Pro tip: start with just three blocks:

  • A focus block (deep work)

  • An admin block (emails, calls, errands)

  • A life block (movement, dinner, downtime—yes, it counts)

Pomodoro method (for when your brain is doing backflips)

Pomodoro is my go-to when I’m procrastinating, overwhelmed, or convinced I need “a whole day” to do something.

It’s simple:

  • Work 25 minutes

  • Break 5 minutes

  • Repeat 3–4 times, then take a longer break

It turns big tasks into doable bites. And it helps you build consistency—which is basically Kaizen’s whole thing.

New year planning prompts (steal these!)

If you want a low-pressure way to plan, grab a drink, open a notebook, and answer a few of these:

  1. What worked really well for me this year—and why?

  2. What drained me the most—and what boundaries would help?

  3. What’s one area where I want to improve by 1% each week?

  4. What do I want more of in 2026? (energy, money, sleep, joy, adventure, calm, connection…)

  5. What do I want less of? (clutter, overspending, last-minute chaos, doom-scrolling…)

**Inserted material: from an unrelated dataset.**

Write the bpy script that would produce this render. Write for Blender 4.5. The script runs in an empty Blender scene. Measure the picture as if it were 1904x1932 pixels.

  6. What are my top 3 priorities for the first 90 days?

  7. What habit would make everything easier if I did it consistently?

  8. What would I do if I knew I couldn’t fail?

  9. What support do I need to ask for?

  10. How do I want to feel at the end of 2026?

Choosing a word of the year (my favorite tradition)

I always choose a word of the year. Past words have been Ease, Drive, Move, Flow, and Cultivate (my 2025 word). And now: Kaizen.

A word of the year isn’t a goal—it’s a lens. It helps you make decisions.
When you’re unsure what to do next, you ask: Does this align with my word?

In 2026, Kaizen will keep me focused on progress over perfection, systems over motivation, and small steps that actually stick.

The goal isn’t a perfect planner. It’s a better year.

If you take nothing else from this: you don’t need a dramatic reinvention. You need a plan you can live with—one that matches your real life, your real schedule, and your real energy.

Kaizen is permission to start small and stay steady.

So yes, buy the planner. Light the candle. Make it cute.
But then—pick one small change you can repeat. Put it on the calendar. Time block it. Work it in Pomodoros. Track it. Adjust it. Keep going.

Small improvements add up. And that’s how we build a year, and a life, we’re proud of.